The Dja River crosses through Nki, and the park sits within the broader Sangha ecoregion. Seventy-three bais have been discovered across the park's extent, each one a natural opening in the canopy where mineral-rich soils and water draw animals into the open. Ikwa Bai, the largest, has a small creek running through its center over a bed of rocks and sand, with a mineral pit beside the stream. The forest surrounding these clearings is predominantly semi-evergreen, with an open canopy dominated by Triplochiton trees reaching 50 to 60 meters in height. Seasonally flooded Uapaca trees line the banks of the Dja River.
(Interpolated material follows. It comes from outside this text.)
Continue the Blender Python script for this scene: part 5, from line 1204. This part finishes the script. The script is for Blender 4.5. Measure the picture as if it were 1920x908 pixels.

The climate is equatorial, with temperatures averaging 24 degrees Celsius and humidity swinging between 60 and 90 percent. Rainfall reaches 1,500 millimeters annually, distributed across two rainy seasons and two dry spells that give the forest its rhythm.
An estimated 6,000 adult gorillas live within Nki, making it one of the most significant refuges for the species in Central Africa. Forest elephant populations have risen steadily, from 1,547 in 1998 to approximately 3,000 by 2006, with a combined density of roughly 2.5 elephants per square kilometer across Nki and neighboring Boumba Bek. The park shelters sitatunga, bongos, giant forest hogs, leopards, Nile crocodiles, and hundreds of fish species. A 20-day BirdLife International survey documented 265 bird species, including a discovery that intrigued ornithologists: a pair of the rare Dja River scrub warblers nesting in a tiny one-hectare patch of marsh. Even more tantalizing, three species of forest nightjar have been recorded in the park. Bate's and brown nightjars are common enough in southeastern Cameroon, but a third, unidentified species has been heard calling on two occasions. Its voice matches the only known specimen of Prigogine's nightjar, a bird so rare it was previously documented from a single individual found in the Democratic Republic of Congo.
Nki's remoteness has preserved it, but remoteness is a double-edged condition. The nearest towns, Yokadouma, Moloundou, and Lomie, are themselves at the edge of Cameroon's developed infrastructure. The population density around the park is roughly five people per square kilometer, concentrated along the main Yokadouma-Moloundou road. Villages are mostly homogeneous, with few outsiders beyond civil servants and traders. This isolation has kept the forest pristine but has also made enforcement difficult and community engagement complicated. The Baka and Bantu communities who live along the park's margins depend on the forest in ways that a line on a map cannot simply override, and conservation here requires navigating the gap between ecological ideals and the daily realities of life on the forest edge.
Two small owls, Sjostedt's and the African barred owlet, coexist within Nki despite having nearly identical habitat requirements, a quiet demonstration of the ecological complexity packed into this forest. The park's diurnal primates include the threatened crested monkey, De Brazza's monkey, and the black colobus, which reportedly lives only east of the Dja River. Each species occupies a niche refined over millennia in a forest that has never been logged on any significant scale. Nki is not a park that overwhelms with spectacle. It reveals itself slowly, in the call of an unidentified nightjar at dusk, in the mineral-stained water of a bai creek, in the fact that parts of this forest remain inaccessible and unexplored. Its value lies not in what has been discovered but in what remains to be found.
Located at 2.42N, 14.42E in southeastern Cameroon's East Province. The park covers 3,093 square kilometers of remote tropical forest. From altitude, the Dja River is the most visible landmark cutting through unbroken canopy. Bais appear as lighter patches amid the forest. The nearest airstrip is at Yokadouma, and Douala International Airport (FKKD) is the closest major facility. Best viewed from 15,000-20,000 feet where individual forest clearings and river courses become visible.